As my friends came together at my house to start the process of lugging gear to the cow pasture near the river, a new camping spot came to mind.  Maybe we should set up the tent on top of the hill behind our house instead of hauling all the camping gear all the way to the river.  It was a shorter haul, even if it was up an incline of a steep hill. There was a relatively flat spot at the top of the ridge next to our 30 foot high television antenna tower (the antenna allowed our family to get free, but snowy reception at our home in the valley).  The ridge location still gave us a good overlook of the river, even though we couldn’t enjoy being right next to it.  It also gave us an option of having quicker access to my house if the predicted storms got bad.


The storms got bad. 


It rained very hard and heavy.  It started late, maybe midnight or one in the morning and went steady all night long.  I don’t think Jody, Mitch, Mike and I had been asleep very long before the thunder claps and waves of pelting rain woke us up.  After listening to it pour and boom for over an hour, we noticed that our canvas tent began to seep in water.  Our beds started getting wet and there was no sign that the rain was going to stop soon.   It was then and there that we decided it was time to collect our sleeping bags and walk down the hill in the rain and lightening to get into my dry and warm house. We were soaked by the time we made down the hill dragging pillows and sleeping bags.  Mom heard us come in (she was probably expecting us) and got up to make sure we were all right.  She got towels to dry us off and made sure everyone had a bed to sleep in for the rest of the night.


By 8:00 a.m. the next morning we were all up and sitting around the kitchen table having breakfast.  As we were eating toast and Cheerios, Mitch’s dad had unexpectantly arrived.  He was driving his station wagon in a very slow manner up our long driveway.  When he got to our door and saw us, we each witnessed the oddest mixture of emotions I think I have ever seen on a man’s face at one time.  He was at once mad, over-joyed and then relieved with welling tears in his eyes.


You see the last word he had from Mitch was that we were setting up camp next to the Eau Galle for which he gave his approval.  At 3:00 the morning he awoke to the strong storms and became concerned about his son, and all of us sleeping in tent next to what had to be a rising Eau Galle river.  He decided to get dressed and go find us.
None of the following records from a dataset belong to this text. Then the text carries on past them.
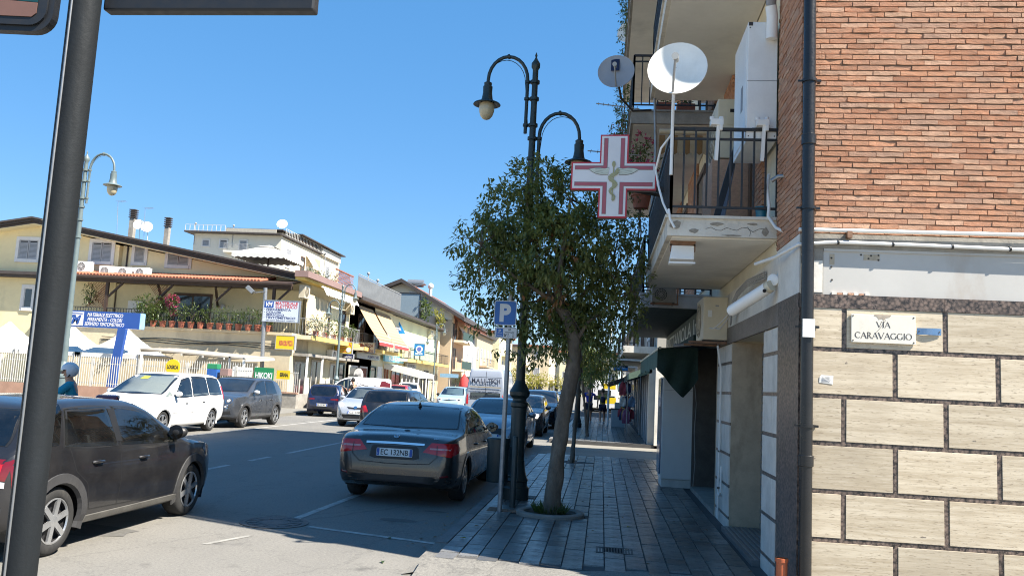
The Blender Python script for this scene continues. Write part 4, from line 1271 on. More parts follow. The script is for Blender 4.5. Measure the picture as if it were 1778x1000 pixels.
def pot_plant(label, p, h, r, pot_r=.12, pot_h=.18, leafm=None, n=220, L=.08, W=.03, group='potted plants', flower=None, seed=1, potm=None):
 rr = random.Random(seed)
 t = thing('potted_plant', label, 'potted plant', p, group)
 p = V(p)
 MB().lathe(p, [(pot_r * .72, 0), (pot_r * .95, pot_h * .85), (pot_r * 1.08, pot_h * .86), (pot_r * 1.08, pot_h), (pot_r * .9, pot_h), (pot_r * .85, pot_h * .9)], 12).build('pot', potm or TERRA, t, 40)
 q = MB()
 for k in range(4):
  a = rr.uniform(0, 6.28)
  q.tube([p + V((0, 0, pot_h * .9)), p + V((.4 * r * math.cos(a), .4 * r * math.sin(a), pot_h + h * .5))], .006, 5)
 q.build('stem', BARK, t)
 q = MB()
 foliage(q, [((p.x, p.y, p.z + pot_h + h * .5), (r, r, h * .55))], n, L, W, rr, shell=.2, tw=4)
 o = q.build('foliage', leafm or LEAF_B, t); o['kind'] = 'stuff'
 if flower:
  q = MB()
  foliage(q, [((p.x, p.y, p.z + pot_h + h * .62), (r * .9, r * .9, h * .5))], n // 2, L * .7, L * .6, rr, shell=.6, tw=3)
  o = q.build('flowers', flower, t); o['kind'] = 'stuff'
 return t
TERRA = mat('terracotta', (.30, .10, .06), .8, var=.15, scale=8)
PINKF = leaf_mat('pink_flower', (.45, .03, .14), (.60, .08, .25), .3)
pot_plant('bushy plant with pink flowers spilling from the farther balcony corner', (.50, 12.95, 4.6), .9, .28, .16, .22, n=420, flower=PINKF, seed=3, group='plants on the brick building')
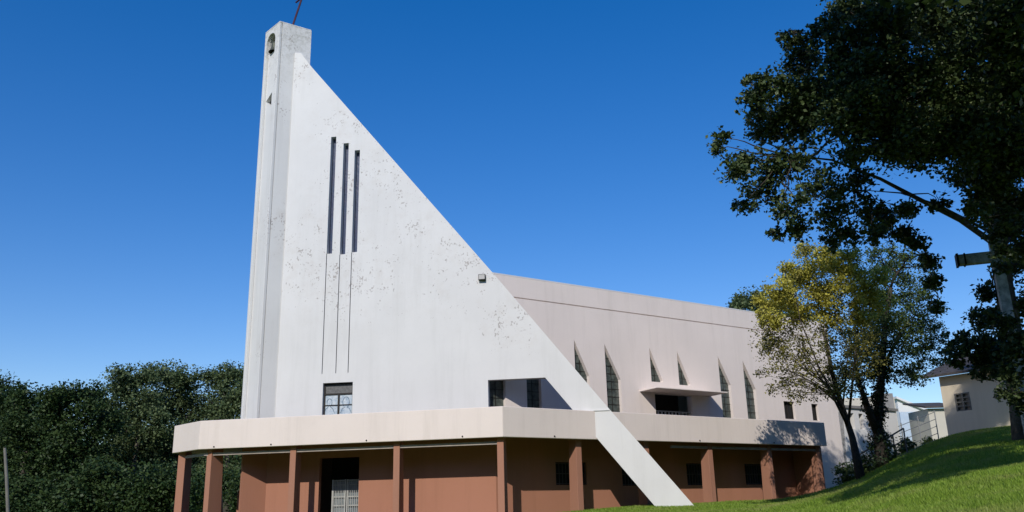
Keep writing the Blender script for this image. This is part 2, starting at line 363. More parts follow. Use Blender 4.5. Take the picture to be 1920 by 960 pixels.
for i in range(len(rp)-1):
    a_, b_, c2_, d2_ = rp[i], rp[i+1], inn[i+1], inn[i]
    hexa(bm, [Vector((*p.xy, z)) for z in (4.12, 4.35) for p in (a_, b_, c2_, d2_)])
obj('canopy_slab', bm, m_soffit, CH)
b0 = offs(path, .30); b1 = offs(path, .38); bm = NB()
strip(bm, b0[1:4], b1[1:4], 3.70, 3.80); obj('beam', bm, m_beam, CH); bm = NB()
q0, q1 = NAV(8.2, .30, 0), NAV(17.5, .30, 0); strip(bm, [q1, q0], [q1+NAV.n*.08, q0+NAV.n*.08], 3.70, 3.80)
obj('beam', bm, m_beam, CH)
def column(fr, s, w, tw_, tn, ang=0, zt=4.11):
    c = fr(s, w, 0); a = fr.ang+ang; t = Vector((math.cos(a), math.sin(a), 0)); n = Vector((-math.sin(a), math.cos(a), 0)); bm = NB()
    z0 = .7
    def q(k, z): return [Vector((*(c+t*(x*tw_/2)+n*(y*tn*k)).xy, z)) for x, y in ((-1, -.0), (1, -.0), (1, 1), (-1, 1))]
    lo = q(1.25, z0); hi = q(1, zt)
    for p in lo[:2]: p -= n*.0
    hexa(bm, lo+hi); return soft(obj('column', bm, m_brown2, CH), .012)
for X_ in (-8.23, -4.33, -.62):
    s = (X_+.462)/FAC.t.x; column(FAC, s, .25, .235, .42)
column(FAC, Bs+.30, .28, .25, .55, math.radians(-17))
column(BEV, Cs+.42, .22, .30, .5, math.radians(20)+.3)
for s, w in ((3.5, .28), (6.85, .28), (10.35, .28), (14.0, .28)): column(NAV, s, w, .26, .42)
column(NAV, 17.3, .28, .26, .3)

# --- brown ground floor walls
GF = Fr(FAC(0, 1.85, 0).xy, -12); sL = GF.px(498, 930)[0]; sg0 = GF.px(597, 930)[0]; sg1 = GF.px(672, 930)[0]
kk = (NAV(0, 1.8, 0)-GF.O); 
# corner of the two inner walls
den = GF.t.x*NAV.t.y-GF.t.y*NAV.t.x; dx = NAV(0, 1.8, 0)-GF.O
sC = (dx.x*NAV.t.y-dx.y*NAV.t.x)/den; Cn = GF(sC, 0, 0); NG = Fr(Cn.xy, 34)
bm = NB(); slab(bm, GF, rect(sL, .6, sg0, 4.115), 0, .2); slab(bm, GF, rect(sg1, .6, sC, 4.115), 0, .2); slab(bm, GF, rect(sg0, 3.55, sg1, 4.115), .001, .199)
NE = (NAV(SE, 1.8, 0)-Cn).dot(NG.t)
wins = [(1.0+1.7, 2.35, 3.2, 1.5), (6.0, 2.3, 3.2, 1.3), (9.6, 2.3, 3.2, 1.4), (13.2, 2.3, 3.2, 1.4)]
nh = [rect(s, z0, s+wd, z1) for s, z0, z1, wd in wins]
slab(bm, NG, rect(.0, .6, NE, 4.113), .002, .2, nh)
R0 = Fr(GF(sL, 0, 0).xy, 34+0); slab(bm, R0, rect(-.95, .6, .0, 4.11), 0, .18)
slab(bm, Fr(GF(sL, .2, 0).xy, 56), rect(0, .6, 5.5, 4.11), 0, .18)
gw = obj('ground_floor_wall', bm, m_brown, CH)
bm = NB(); EN = Fr(NAV(SE, 0, 0).xy, 34+90)
slab(bm, EN, rect(.35, .8, 3.4, 4.1), 0, .2); obj('end_wall', bm, m_brown, CH)
for s, z0, z1, wd in wins:
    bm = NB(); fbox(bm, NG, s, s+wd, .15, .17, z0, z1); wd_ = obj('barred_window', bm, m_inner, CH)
    bm = NB()
    for k in range(int(wd/.16)+1): fbox(bm, NG, s+.04+k*.16, s+.06+k*.16, .06, .08, z0, z1)
    for z in (z0+.05, (z0+z1)/2, z1-.05): fbox(bm, NG, s, s+wd, .081, .1, z-.015, z+.015)
    obj('bars', bm, m_bars, wd_)
# gate
GH = GF.px(640, 899)[1]; gt = NB(); gm = (sg0+sg1)/2+.1
for a_, b_ in ((sg0+.32, gm-.02), (gm+.02, sg1-.02)):
    for x in np.linspace(a_, b_-.04, 9): fbox(gt, GF, x, x+.02, .5, .52, .8, GH)
    for x in (a_, b_-.05): fbox(gt, GF, x, x+.05, .495, .53, .8, GH+.02)
    for z in (1.5, 1.78, 2.1, GH-.2, GH-.03): fbox(gt, GF, a_, b_, .521, .54, z, z+.035)
gate = obj('gate', gt, m_grille, CH)
bm = NB(); fbox(bm, GF, sg0+.34, sg1-.04, .62, .64, .8, GH); obj('gate_panel', bm, mat('frosted_glass', (.32, .36, .38), scale=5, col2=(.16, .2, .22), rough=.3), gate)
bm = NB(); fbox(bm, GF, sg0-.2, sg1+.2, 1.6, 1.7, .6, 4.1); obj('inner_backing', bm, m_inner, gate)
ip = offs(path, .1); bm = NB(); jn = offs(path, 5.0)
for i in range(len(ip)-1):
    hexa(bm, [Vector((*p.xy, z)) for z in (.7, 1.28) for p in (ip[i], ip[i+1], jn[i+1], jn[i])])
tag(obj('added_dark_floor', bm, mat('bounce_cut_red', (.12, .06, .045), scale=3)), kind='structure')  # unseen floor, added dark to cut green bounce under the canopy
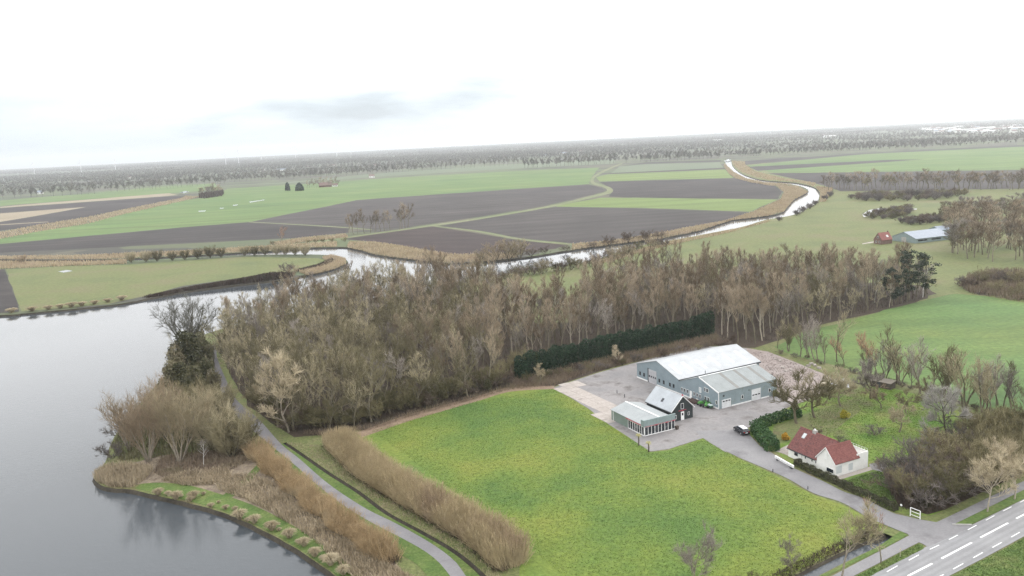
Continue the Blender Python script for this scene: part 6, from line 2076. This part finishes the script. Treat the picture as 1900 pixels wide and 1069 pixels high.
# palms in front of the showroom
for x, y, h_, lab in ((1185, 827, 2.2, 'small palm with a pale tuft on the grass corner left of the showroom front'), (1203.5, 839, 1.9, 'smaller palm nearest the paved forecourt edge')):
    p_ = thing('palm_tree', lab, 'palm', (*at(x, y), 0))
    MB().tube([(0, 0, 0), (.05, 0, h_ * .5), (0, 0, h_)], [.16, .14, .12], 7).build('trunk', MT['wood_dark'], p_)
    fr = MB()
    for k in range(18):
        a = k * 2.4
        dz = (.35, .1, -.25)[k % 3]
        c_, s_ = math.cos(a), math.sin(a)
        L_ = .75
        fr.add([(0, 0, h_), (c_ * L_ * .5 - s_ * .12, s_ * L_ * .5 + c_ * .12, h_ + .18 + dz * .5), (c_ * L_, s_ * L_, h_ + dz - .05), (c_ * L_ * .5 + s_ * .12, s_ * L_ * .5 - c_ * .12, h_ + .18 + dz * .5)], [(0, 1, 2, 3)])
    fr.build('fronds', MT['palm'], p_)

# green machines beside the warehouse


def machine(px, py, rz, lab, hood, sc):
    t = thing('garden_tractor', lab, 'tractor', (*at(px, py), .05), rz, None, sc)
    MB().loft([[(.1, -.4, .5), (.1, .4, .5), (.1, .38, 1.0), (.1, -.38, 1.0)], [(.8, -.38, .48), (.8, .38, .48), (.8, .32, 1.0), (.8, -.32, 1.0)], [(1.3, -.28, .5), (1.3, .28, .5), (1.25, .22, .85), (1.25, -.22, .85)]]).build('hood', MT[hood], t, bevel=.05)
    MB().box(-.95, .15, -.45, .45, .42, .62).box(-1.0, -.55, -.62, .62, .62, .95).build('body', MT[hood], t, bevel=.06)
    MB().box(-.6, -.2, -.25, .25, .65, .8).box(-.68, -.56, -.25, .25, .8, 1.25).build('seat', MT['dark_trim'], t)
    MB().tube([(.1, 0, .95), (-.12, 0, 1.15)], .03).build('steering_column', MT['dark_trim'], t)
    for x, r, y in ((-.65, .42, .6), (.95, .28, .5)):
        for s in (-1, 1):
            MB().loft([[(x + r * math.cos(a), s * y, r + r * math.sin(a)) for a in np.linspace(0, 2 * PI, 12, endpoint=False)], [(x + r * math.cos(a), s * (y + .22), r + r * math.sin(a)) for a in np.linspace(0, 2 * PI, 12, endpoint=False)]]).build('wheel', MT['black_rubber'], t)


machine(1304, 752, RAD(200), 'bright green garden tractor on the left beside the warehouse wall', 'green_paint', 1.05)
machine(1312, 755, RAD(240), 'bright green garden tractor on the right beside the warehouse wall', 'green_paint', 1.05)
tr = thing('machine_trailer', 'grey-green flat machine cover beside the green tractors at the warehouse', 'trailer', (*at(1316, 757), .05), RAD(117))
MB().box(-1.0, 1.0, -.5, .5, .75, .85).build('deck', MT['grey_green'], tr, bevel=.03)
MB().box(-.9, .9, -.42, .42, .3, .75).build('body', MT['green_dark'], tr)
for s in (-1, 1):
    MB().loft([[(.1 + .3 * math.cos(a), s * .5, .3 + .3 * math.sin(a)) for a in np.linspace(0, 2 * PI, 12, endpoint=False)], [(.1 + .3 * math.cos(a), s * .62, .3 + .3 * math.sin(a)) for a in np.linspace(0, 2 * PI, 12, endpoint=False)]]).build('wheel', MT['black_rubber'], tr)
R_ = random.Random(14)
hp = thing('timber_heap', 'dark reddish heap of timber between the barn and the warehouse', 'heap', (*at(1286, 747), .05), RAD(117))
for k in range(16):
    z = .12 + .16 * (k // 5)
    y = -.7 + .32 * (k % 5) + R_.uniform(-.08, .08)
    M_ = Matrix.Translation((R_.uniform(-.3, .3), y, z)) @ Matrix.Rotation(R_.uniform(-.12, .12), 4, 'Z')
    MB().box(-1.5, 1.5, -.1, .1, -.07, .07, M_).build('beam', MT[R_.choice(('wood_red', 'wood_dark'))], hp)
wc = thing('white_crate', 'small white crate against the warehouse wall beside the timber heap', 'crate', (*at(1296, 744), .05), RAD(27))
MB().box(-.4, .4, -.35, .35, 0, .55).build('body', MT['white'], wc, bevel=.02)
MB().box(-.44, .44, -.39, .39, .55, .62).build('lid', MT['white'], wc)
bx = thing('plant_tub', 'dark square tub at the right end of the glazed showroom front', 'planter', (*at(1256, 797), .05), RAD(26))
MB().loft([[(-.25, -.25, 0), (.25, -.25, 0), (.25, .25, 0), (-.25, .25, 0)], [(-.34, -.34, .75), (.34, -.34, .75), (.34, .34, .75), (-.34, .34, .75)]]).build('tub', MT['wood_dark'], bx)
MB().box(-.3, .3, -.3, .3, .72, .77).build('soil', MT['leaf_litter'], bx)

# heap of silver sheets, planks, shed and scrap beside the orchard
rng = np.random.default_rng(31)
hx = thing('scrap_sheets', 'heap of crumpled silvery sheets behind the forked orchard tree', 'heap', (*at(1560, 716), .05), RAD(20))
for k in range(42):
    x, y = rng.normal(0, 1.6), rng.normal(0, .9)
    z = max(.1, 1.25 - .25 * x * x * .5 - y * y * .5) * rng.uniform(.55, 1.0)
    a, b = rng.uniform(.4, 1.0), rng.uniform(.25, .6)
    M_ = Matrix.Translation((x, y, z)) @ Matrix.Rotation(rng.normal(0, .5), 4, 'X') @ Matrix.Rotation(rng.normal(0, .5), 4, 'Y') @ Matrix.Rotation(rng.uniform(0, 6.28), 4, 'Z')
    mb = MB()
    dz = rng.uniform(.05, .2)
    mb.add([(-a, -b, 0), (0, -b * 1.1, dz), (a, -b, 0), (a, b, .03), (0, b, dz * .6), (-a, b, 0)], [(0, 1, 4, 5), (1, 2, 3, 4)], M_)
    mb.build('sheet', MT['tarp'], hx)
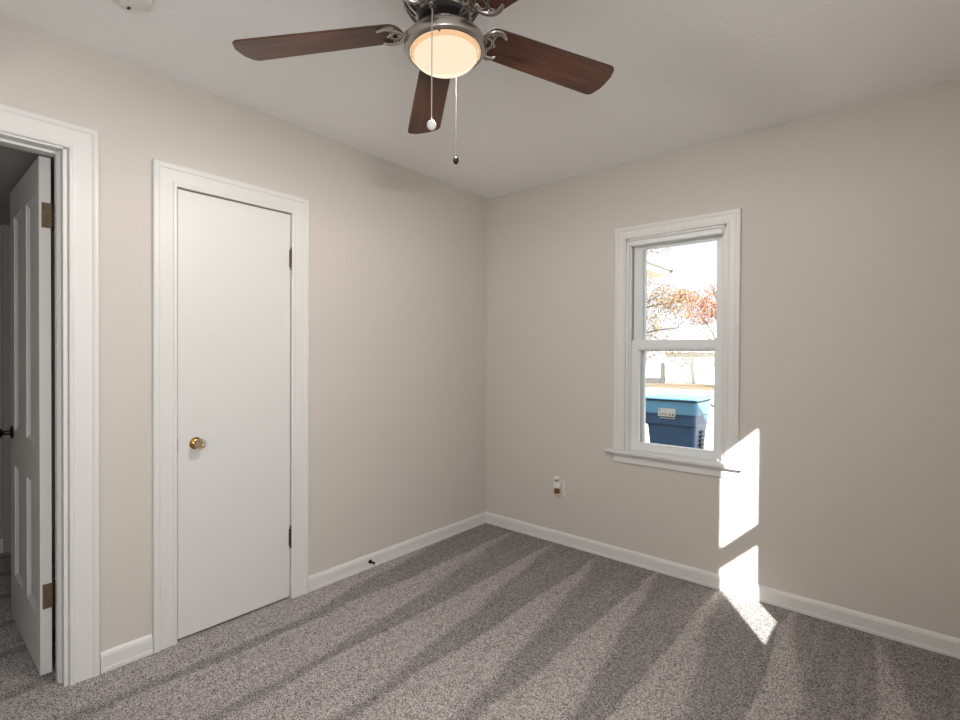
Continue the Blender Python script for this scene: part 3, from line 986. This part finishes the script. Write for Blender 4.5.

But of course he could not.


Mitch had told his dad where we had planned to camp on the pasture near the river.  But when he arrived in the middle of the night there was no tent, no gear, and so sign of us. The Eau Galle had risen up and was running swiftly over some low lying places immediately next to the river.  Mr. Gjovik spent the rest of the night and into the early morning looking for us by walking along the banks of the swollen river, all while it continued to pour rain, searching for any sign of us or our belongings.  As time went on he became more and more convinced that we had camped right next the river in a low lying spot and river had risen quickly enough to have washed us and our gear all down stream.   When he arrived at our house in the morning he was prepared to tell my parents about his search, and his genuine fear that we had all drowned. He was quite reluctant to deliver this devastating news thus explaining his slow drive up our driveway.


So the sight we witnessed on his face as he came in our house was his emotional relief from hours of angst he had while searching up and down the river and not finding us. We of course we felt terrible to have unintentionally caused him such anguish.  We only wished he had come to our home much earlier to see if we might be there. Of course my parents knew our location and knew that we were inside for the better part of the storm.  Ironically, our camping spot on the ridge 70 feet above the river valley floor was safer from potential floods than nearly all of the homes in Spring Valley. When Mr. Gjovik saw that we were all happy, warm and eating breakfast he quickly forgave us for the terrible ordeal he went through.  Our being safe was the best news he could have hoped for after he had convinced himself, just a short time earlier, of our watery demise. 


Of course a couple lessons were learned from this boyhood misadventure, including learning to let all parents know the location of all camping outings and to remembering to call parents with any change of plans. Especially Mitch’s dad, Mr. Gjovik.


Footnote: In the spring of 1969, my classmates and I were ten years old.

Footnote:  It is difficult to believe that my ever careful mother allowed me to plan to go camping next to the river with friends at the tender age of ten.  Or approve of the selected alternative of pitching a tent on top of a hill next to a 30 foot metal tower that could act as a lightening rod during electrical storms.  But I do not recall her giving any objections at all to these plans.  My guess is that my dad moderated her concerns allowing boys to have these experiences.

Footnote: The Eau Galle River has a long history of being prone to flooding.  The most notable occurred in the fall of 1942 that virtually destroyed the village of Spring Valley.  Because of the history of floods, the U.S. Army Corps of Engineers built a large earthen dam just upstream of the villiage during the mid-1960s.  The dam now captures sudden surges from the water-shed due to heavy rains and melting snow.  A side benefit of the dam is that it created a reservoir called Lake George.  Even thou the dam prevents serve flooding, residents of Spring Valley that lived through the flood of 1942 have been ever careful about trusting the river.